I'm studying new features provided by C++11 and I found std::remove_extent.
typedef std::remove_extent<int[24]>::type A; // A is int
However I can't find a usage for this, aside from defining a new type from an existing type by removing a dimension from the given type.
Could anyone suggest why C++11 introduced this feature? Is there any benefits of using it?
There is a good example of using std::remove_extent in the C++ Standard itself.
template function that creates an object of smart pointer std::unique_ptr
template <class T> unique_ptr<T> make_unique(size_t n);
returns the following expression (20.8.1.4 unique_ptr creation p.#4)

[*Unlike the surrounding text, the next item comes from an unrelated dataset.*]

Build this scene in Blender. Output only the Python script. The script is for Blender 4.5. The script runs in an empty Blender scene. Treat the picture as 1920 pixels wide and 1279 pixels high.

unique_ptr<T>(new remove_extent_t<T>[n]())
Consider for example declaration
auto p2 = std::make_unique<int[][10]>(2);
In this case make_unique need to remove dimension specified like [] in the type declaration int[][10] and substitute it for [2] getting int[2][10] in the new expression.
When you work with arrays, you may need to get the total number of elements the array has including sub-arrays. This can be done with some template meta-programming, by using std::extent and std::rank along with std::remove_extent.
template <class T, std::size_t N = std::extent<T>::value >
struct total_elements
{
using M_type = typename std::remove_extent<T>::type;
static constexpr std::size_t value = N * total_elements< M_type >::value;
};
template <class T>
struct total_elements<T, 0> : std::integral_constant<std::size_t, 1> {};
This can be particularly useful if you work with vector of vectors because the storage is not guaranteed to be contiguous: by giving the total number of elements and a 1D vector, you will obtain that. You'll also need some pointer arithmetic to make it behave as if it were multidimensional, but that's easy to abstract in a class.
As a note, the standard does not obligate you to use it: if you find a place where it may be useful, then go for it.